Blender 3D

A workflow for animated GIFs using Blender and GIMP

I made a GIF of a part of my screen to demonstrate the foot pivot switching in the PitchiPoy Blender animation rig. After all the cropping and skipping of frames, the final animated GIF is 1.5MB. The source .mkv file, with all the frames, and 1440p resolution, was 1.6MB! Whether this was an appropriate use of a GIF, given its size, I’m not sure. We’ll see if my web host ever complains. At the moment, sometimes a GIF is what we want, easy to embed and share, and now I have a workflow for it.

I had a screen recording generated with Vokoscreen (for which I downloaded a Mageia .rpm package, but I cannot seem to find it online at the moment). Initially I tried cropping it and cutting it in Kdenlive (using their Appimage, because the very outdated Mageia 5 rpm version was crashing on renders). This worked fine, but Kdenlive render profiles still have me a bit confused, especially when it comes to non-standard resolutions. It is probable that I could export the project as a GIF, based on this clue but I had an epiphany that saved me from having to figure out more about Kdenlive for now: I can just use Blender to edit the video and output the PNGs.

The workflow for this GIF turned out to be as follows:

  1. Take a video of the foot rig controls in action, using Vokoscreen. This was straightforward, once I’d decided which software to use and tested that it’s stable (two perennial problems in Linux: too many potential tools for the job; and too many of them turn out to be unstable on a given system).
  2. Edit the video in Blender, and save it as PNG images of the frames. Further detail below.
  3. Open the images in GIMP, and export them as an animated GIF. Further detail below.

Steps in Blender:

  1. Open a new file. Switch from the Default to the Video Editing screen layout.
  2. Change the upper left pane from Graph Editor to Properties. This will make it easy to adjust render settings, like resoluton, on the same screen.
  3. In the Video Sequence Editor (VSE) pane, Add a Movie. Choose the file that Vokoscreen saved.
  4. Cutting If all you want is to keep a subset of the frames in the original video, set the start and end frames in the Timeline editor (or at Properties Editor > Render > Dimensions > Frame Range). That’s it!*
  5. Cropping Even though I call this “cropping,” in fact we don’t need to use what Blender calls Image Crop to reduce the image area included in the GIF. Instead, while looking at the preview in the UV/Image Editor pane, adjust VSE > Properties Region > Image Offset and Properties Editor > Render (camera icon) > Dimensions > Render Resolution until the desired framing is achieved.
  6. Deciding a frame rate You can reduce the final file size by skipping frames. In this case the actual frame rate doesn’t matter since we’re outputting a pile of .png files and using GIMP to create the animation.
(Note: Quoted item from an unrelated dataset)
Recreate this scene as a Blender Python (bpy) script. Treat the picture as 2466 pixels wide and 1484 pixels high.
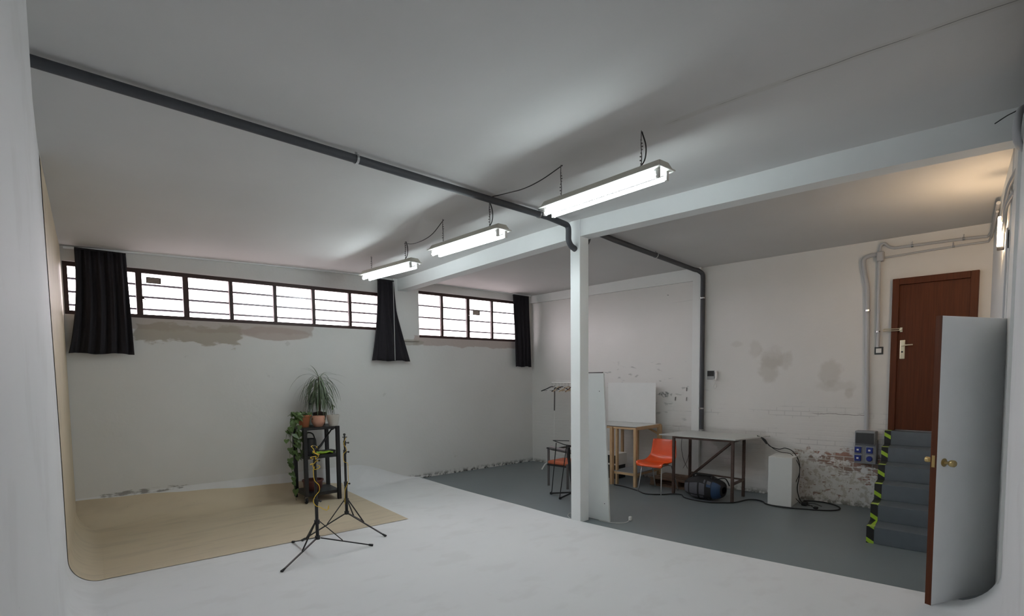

Set Properties Editor > Render > Dimensions > Frame Range > Frame Step to 2 if you want to output only every second frame.
  7. Saving the video Check Sequencer under Post Processing in the Properties Editor to render the video from the Video Sequence Editor, not the camera in 3D view (Manual Reference). Choose PNG from the file format menu under Properties Editor > Render > Output. Now render the animation in one of several ways. The CTRL-F12 key combination is used by my window manager, so I use the Render Animation menu item under Render in the Info bar, or the Animation button in Properties Editor > Render > Render.

*****If you need to do something fancy, cut the strip in the sequence editor by positioning the frame marker and hitting K. Delete unwanted bits with X. Move strips with the right mouse button (and G if wanted). Deliciously consistent with the other operations in Blender. Probably not intuitive to new users.

Now there should be a load of .png files in a directory (/tmp on my system). They’re named by frame number, so if you’ve rendered other files into the directory before, there can be extras that don’t belong (ask me why it’s at the top of my mind right now).

The next thing is to get GIMP to make these files into a GIF.

Steps in GIMP:

  1. Open as layers all the PNG files to be included in the GIF. Since they’re named by frame number, they’ll be loaded in the right order.
  2. Run Filters > Animation > Optimize (for GIF). I tried with and without this step, and using it reduced my file size from 8.2MB to 1.5MB.
  3. Export as and give the filename the extension .gif. Check the as animation box and set the delay to 1/(framerate) – e.g. if the framerate is 12fps, the delay is 1/12 of a second, or about 83ms. I also selected Loop forever.